:: WHAT THE TASK REQUIRES ::
How many of the lines that follow contain the word "scene"? Give only the number.

:: ENTRIES SHOWN ::
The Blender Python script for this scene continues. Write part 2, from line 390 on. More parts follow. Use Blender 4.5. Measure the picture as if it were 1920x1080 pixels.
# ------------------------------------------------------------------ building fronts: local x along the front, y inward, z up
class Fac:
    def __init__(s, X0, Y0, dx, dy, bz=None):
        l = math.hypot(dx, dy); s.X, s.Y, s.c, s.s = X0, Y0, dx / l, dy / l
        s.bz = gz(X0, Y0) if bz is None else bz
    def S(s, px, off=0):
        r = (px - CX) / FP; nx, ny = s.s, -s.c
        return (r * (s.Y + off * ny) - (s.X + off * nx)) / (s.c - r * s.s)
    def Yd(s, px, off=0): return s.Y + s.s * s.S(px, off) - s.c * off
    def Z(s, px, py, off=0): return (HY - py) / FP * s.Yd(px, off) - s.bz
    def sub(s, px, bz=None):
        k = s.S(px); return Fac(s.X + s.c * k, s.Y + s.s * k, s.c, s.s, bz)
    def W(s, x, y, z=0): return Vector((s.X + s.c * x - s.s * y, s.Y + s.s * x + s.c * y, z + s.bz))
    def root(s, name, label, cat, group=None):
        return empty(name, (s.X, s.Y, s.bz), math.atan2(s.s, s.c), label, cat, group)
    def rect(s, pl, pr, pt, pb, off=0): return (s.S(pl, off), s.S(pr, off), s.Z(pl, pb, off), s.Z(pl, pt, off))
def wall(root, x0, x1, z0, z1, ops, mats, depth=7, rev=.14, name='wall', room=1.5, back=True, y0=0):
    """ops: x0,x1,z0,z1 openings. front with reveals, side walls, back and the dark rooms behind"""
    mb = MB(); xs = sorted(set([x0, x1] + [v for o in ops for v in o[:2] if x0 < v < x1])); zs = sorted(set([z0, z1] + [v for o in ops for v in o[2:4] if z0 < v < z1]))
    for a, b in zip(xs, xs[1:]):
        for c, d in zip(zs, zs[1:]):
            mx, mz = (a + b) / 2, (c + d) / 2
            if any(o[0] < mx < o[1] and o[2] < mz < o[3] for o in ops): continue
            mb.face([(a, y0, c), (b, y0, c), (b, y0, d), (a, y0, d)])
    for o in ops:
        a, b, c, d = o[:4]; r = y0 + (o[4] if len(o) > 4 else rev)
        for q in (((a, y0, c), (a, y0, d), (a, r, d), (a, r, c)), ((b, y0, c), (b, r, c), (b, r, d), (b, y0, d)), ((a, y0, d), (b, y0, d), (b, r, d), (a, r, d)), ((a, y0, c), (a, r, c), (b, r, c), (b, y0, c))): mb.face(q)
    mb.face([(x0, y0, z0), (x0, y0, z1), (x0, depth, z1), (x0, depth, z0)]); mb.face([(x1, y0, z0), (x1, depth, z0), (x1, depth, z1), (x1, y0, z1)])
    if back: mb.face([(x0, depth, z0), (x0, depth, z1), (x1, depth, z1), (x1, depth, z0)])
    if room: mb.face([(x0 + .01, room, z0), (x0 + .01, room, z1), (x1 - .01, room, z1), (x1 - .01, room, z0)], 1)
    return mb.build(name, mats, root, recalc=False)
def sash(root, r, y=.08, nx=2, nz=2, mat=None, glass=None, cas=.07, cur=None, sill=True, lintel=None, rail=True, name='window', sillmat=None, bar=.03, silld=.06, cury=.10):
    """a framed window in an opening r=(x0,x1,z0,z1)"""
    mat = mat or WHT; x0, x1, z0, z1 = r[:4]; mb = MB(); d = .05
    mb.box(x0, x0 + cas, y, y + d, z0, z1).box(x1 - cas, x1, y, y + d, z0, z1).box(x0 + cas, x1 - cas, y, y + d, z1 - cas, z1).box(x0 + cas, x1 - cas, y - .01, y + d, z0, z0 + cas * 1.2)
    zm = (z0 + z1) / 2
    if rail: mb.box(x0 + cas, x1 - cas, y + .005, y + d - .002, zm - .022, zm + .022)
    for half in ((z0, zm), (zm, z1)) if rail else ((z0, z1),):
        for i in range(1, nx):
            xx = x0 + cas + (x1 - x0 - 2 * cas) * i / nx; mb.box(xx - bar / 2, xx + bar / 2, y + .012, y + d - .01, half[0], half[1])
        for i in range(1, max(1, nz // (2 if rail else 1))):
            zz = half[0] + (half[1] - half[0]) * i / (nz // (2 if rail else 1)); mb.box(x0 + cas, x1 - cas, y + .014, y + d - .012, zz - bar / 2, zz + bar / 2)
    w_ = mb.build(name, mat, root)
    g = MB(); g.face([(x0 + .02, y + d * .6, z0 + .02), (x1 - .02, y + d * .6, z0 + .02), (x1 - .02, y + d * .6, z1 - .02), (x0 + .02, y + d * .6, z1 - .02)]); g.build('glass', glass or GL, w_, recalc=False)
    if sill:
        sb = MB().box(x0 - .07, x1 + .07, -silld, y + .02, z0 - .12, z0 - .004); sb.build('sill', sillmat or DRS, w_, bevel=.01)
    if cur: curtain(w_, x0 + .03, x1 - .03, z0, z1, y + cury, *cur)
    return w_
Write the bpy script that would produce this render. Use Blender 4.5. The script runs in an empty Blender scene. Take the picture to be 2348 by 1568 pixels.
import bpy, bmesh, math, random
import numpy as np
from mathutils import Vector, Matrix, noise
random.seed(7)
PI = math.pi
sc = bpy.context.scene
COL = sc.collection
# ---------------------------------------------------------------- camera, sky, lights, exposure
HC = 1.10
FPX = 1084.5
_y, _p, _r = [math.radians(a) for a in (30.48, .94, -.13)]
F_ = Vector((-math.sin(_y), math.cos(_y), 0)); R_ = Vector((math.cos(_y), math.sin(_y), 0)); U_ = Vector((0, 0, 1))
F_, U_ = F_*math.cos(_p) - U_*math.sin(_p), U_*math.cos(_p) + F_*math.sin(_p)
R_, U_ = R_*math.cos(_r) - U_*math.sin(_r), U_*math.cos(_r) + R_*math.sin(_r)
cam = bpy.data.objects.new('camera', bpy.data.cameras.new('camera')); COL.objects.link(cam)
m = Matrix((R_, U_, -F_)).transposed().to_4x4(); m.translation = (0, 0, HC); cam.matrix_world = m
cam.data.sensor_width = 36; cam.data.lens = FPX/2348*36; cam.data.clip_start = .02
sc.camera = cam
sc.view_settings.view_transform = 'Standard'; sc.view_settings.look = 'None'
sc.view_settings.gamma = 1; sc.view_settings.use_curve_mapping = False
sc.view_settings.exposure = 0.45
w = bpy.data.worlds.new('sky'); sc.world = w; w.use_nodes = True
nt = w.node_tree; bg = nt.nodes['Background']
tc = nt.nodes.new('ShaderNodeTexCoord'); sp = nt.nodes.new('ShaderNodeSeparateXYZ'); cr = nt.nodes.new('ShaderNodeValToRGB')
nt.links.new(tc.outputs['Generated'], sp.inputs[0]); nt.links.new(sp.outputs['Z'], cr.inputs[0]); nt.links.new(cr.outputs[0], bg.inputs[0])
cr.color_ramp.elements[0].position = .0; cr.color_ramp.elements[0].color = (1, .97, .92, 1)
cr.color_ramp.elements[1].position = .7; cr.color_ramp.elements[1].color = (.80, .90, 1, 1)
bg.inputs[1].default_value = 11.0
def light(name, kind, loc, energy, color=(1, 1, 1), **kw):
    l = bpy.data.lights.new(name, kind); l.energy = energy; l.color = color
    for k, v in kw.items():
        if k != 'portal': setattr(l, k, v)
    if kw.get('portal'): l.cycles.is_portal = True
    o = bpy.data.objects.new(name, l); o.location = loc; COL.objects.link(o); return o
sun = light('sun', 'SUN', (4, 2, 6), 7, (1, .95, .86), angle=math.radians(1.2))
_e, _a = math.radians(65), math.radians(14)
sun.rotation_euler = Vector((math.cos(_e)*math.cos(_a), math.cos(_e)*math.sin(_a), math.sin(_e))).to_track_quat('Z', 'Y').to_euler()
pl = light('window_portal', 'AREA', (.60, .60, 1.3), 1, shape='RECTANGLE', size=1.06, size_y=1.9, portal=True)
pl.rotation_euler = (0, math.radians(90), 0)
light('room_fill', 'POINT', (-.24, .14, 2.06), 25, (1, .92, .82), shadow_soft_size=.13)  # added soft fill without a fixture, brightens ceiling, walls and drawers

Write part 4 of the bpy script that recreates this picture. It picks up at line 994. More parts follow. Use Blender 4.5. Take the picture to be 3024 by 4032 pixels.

:: TASK RESPONSE ::
3